## WRITTEN EXERCISE
Return all of the data exactly as written, without the pictures.
## BEGIN SOURCE EXCERPT
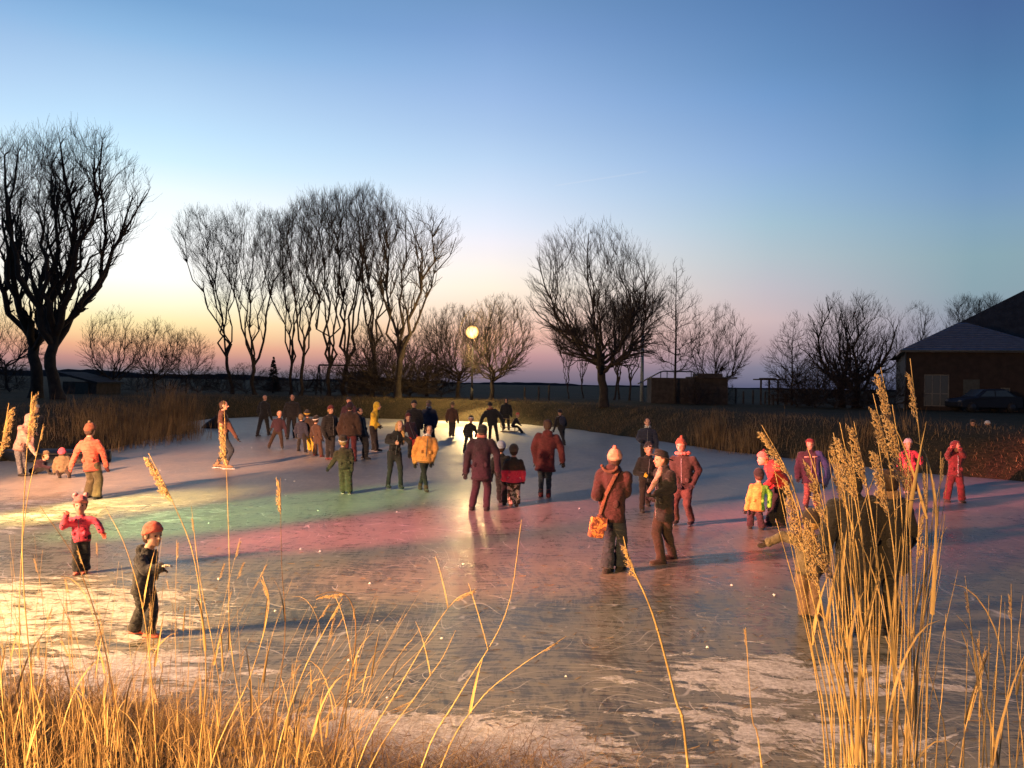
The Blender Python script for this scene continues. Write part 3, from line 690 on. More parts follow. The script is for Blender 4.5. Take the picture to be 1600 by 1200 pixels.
# ------------------------------------------------------------------ parked car
def make_car(px, py, d):
    p = atd(px, py, d); z = land1(p.x, d)
    o = empty('parked_car', (p.x, d, z), 'dark parked car in the shadow before the brown pavilion', 'car')
    o.rotation_euler = (0, 0, R(8)); o.scale = (1, 1, 1)
    paint = basic('dark_car_paint', (.008, .010, .016), .6, .1, 3, .02); tyre = basic('tyre', (.02, .02, .02), .9); rim = basic('rim', (.07, .07, .075), .5, .1, 5, .1, .005, .8)
    prof = [(-2.1, .35), (-2.12, .62), (-1.9, .80), (-1.0, .93), (-.35, 1.40), (.9, 1.45), (1.7, 1.02), (2.08, .95), (2.12, .40)]
    prof_low = [(2.05, .28), (-2.05, .28)]
    pts = prof + prof_low; n = len(pts); vs = []
    for yy, sc_ in ((-.82, .97), (-.6, 1.0), (.6, 1.0), (.82, .97)):
        for (x, zz) in pts:
            inn = 0 if zz < .95 else .10
            yy2 = yy - math.copysign(inn * (zz - .9) / .5, yy)
            vs.append((x * sc_, yy2, zz if abs(yy) < .7 else min(zz, zz * .985)))
    fs = [tuple(range(n - 1, -1, -1)), tuple(range(3 * n, 4 * n))]
    for s_ in range(3):
        for i in range(n): fs.append((s_ * n + i, s_ * n + (i + 1) % n, (s_ + 1) * n + (i + 1) % n, (s_ + 1) * n + i))
    mb = MB(); mb.add(vs, fs); bd = mb.build('body', paint, o, False)
    bv = bd.modifiers.new('bevel', 'BEVEL'); bv.width = .05; bv.segments = 2
    for s_ in (-1, 1):
        mb = MB(); yy = s_ * .815
        mb.add([(-.80, yy, .97), (.15, yy, .98), (.15, yy * .93, 1.33), (-.33, yy * .93, 1.33)], [(0, 1, 2, 3)]); mb.build('side_window', mgl, o, False)
        mb = MB(); mb.add([(.22, yy, .98), (1.45, yy, 1.0), (.92, yy * .93, 1.36), (.22, yy * .93, 1.34)], [(0, 1, 2, 3)]); mb.build('side_window', mgl, o, False)
        mb = MB(); mb.ball((-2.03, s_ * .6, .66), (.08, .16, .08)); mb.build('headlight', m_frame, o)
        for xx in (-1.32, 1.32):
            mb = MB(); mb.cone((xx, s_ * .66, .32), (xx, s_ * .86, .32), .32, .31, 20); tw = mb.build('wheel', tyre, o)
            mb = MB(); mb.cone((xx, s_ * .862, .32), (xx, s_ * .872, .32), .2, .19, 16); mb.build('rim', rim, tw)
    mb = MB(); mb.add([(-.98, -.62, .955), (-.98, .62, .955), (-.40, .60, 1.405), (-.40, -.60, 1.405)], [(0, 3, 2, 1)]); mb.build('windscreen', mgl, o, False)
make_car(1537, 610, 53)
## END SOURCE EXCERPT
## TASK ANSWER
The Blender Python script for this scene continues. Write part 3, from line 690 on. More parts follow. The script is for Blender 4.5. Take the picture to be 1600 by 1200 pixels.
# ------------------------------------------------------------------ parked car
def make_car(px, py, d):
    p = atd(px, py, d); z = land1(p.x, d)
    o = empty('parked_car', (p.x, d, z), 'dark parked car in the shadow before the brown pavilion', 'car')
    o.rotation_euler = (0, 0, R(8)); o.scale = (1, 1, 1)
    paint = basic('dark_car_paint', (.008, .010, .016), .6, .1, 3, .02); tyre = basic('tyre', (.02, .02, .02), .9); rim = basic('rim', (.07, .07, .075), .5, .1, 5, .1, .005, .8)
    prof = [(-2.1, .35), (-2.12, .62), (-1.9, .80), (-1.0, .93), (-.35, 1.40), (.9, 1.45), (1.7, 1.02), (2.08, .95), (2.12, .40)]
    prof_low = [(2.05, .28), (-2.05, .28)]
    pts = prof + prof_low; n = len(pts); vs = []
    for yy, sc_ in ((-.82, .97), (-.6, 1.0), (.6, 1.0), (.82, .97)):
        for (x, zz) in pts:
            inn = 0 if zz < .95 else .10
            yy2 = yy - math.copysign(inn * (zz - .9) / .5, yy)
            vs.append((x * sc_, yy2, zz if abs(yy) < .7 else min(zz, zz * .985)))
    fs = [tuple(range(n - 1, -1, -1)), tuple(range(3 * n, 4 * n))]
    for s_ in range(3):
        for i in range(n): fs.append((s_ * n + i, s_ * n + (i + 1) % n, (s_ + 1) * n + (i + 1) % n, (s_ + 1) * n + i))
    mb = MB(); mb.add(vs, fs); bd = mb.build('body', paint, o, False)
    bv = bd.modifiers.new('bevel', 'BEVEL'); bv.width = .05; bv.segments = 2
    for s_ in (-1, 1):
        mb = MB(); yy = s_ * .815
        mb.add([(-.80, yy, .97), (.15, yy, .98), (.15, yy * .93, 1.33), (-.33, yy * .93, 1.33)], [(0, 1, 2, 3)]); mb.build('side_window', mgl, o, False)
        mb = MB(); mb.add([(.22, yy, .98), (1.45, yy, 1.0), (.92, yy * .93, 1.36), (.22, yy * .93, 1.34)], [(0, 1, 2, 3)]); mb.build('side_window', mgl, o, False)
        mb = MB(); mb.ball((-2.03, s_ * .6, .66), (.08, .16, .08)); mb.build('headlight', m_frame, o)
        for xx in (-1.32, 1.32):
            mb = MB(); mb.cone((xx, s_ * .66, .32), (xx, s_ * .86, .32), .32, .31, 20); tw = mb.build('wheel', tyre, o)
            mb = MB(); mb.cone((xx, s_ * .862, .32), (xx, s_ * .872, .32), .2, .19, 16); mb.build('rim', rim, tw)
    mb = MB(); mb.add([(-.98, -.62, .955), (-.98, .62, .955), (-.40, .60, 1.405), (-.40, -.60, 1.405)], [(0, 3, 2, 1)]); mb.build('windscreen', mgl, o, False)
make_car(1537, 610, 53)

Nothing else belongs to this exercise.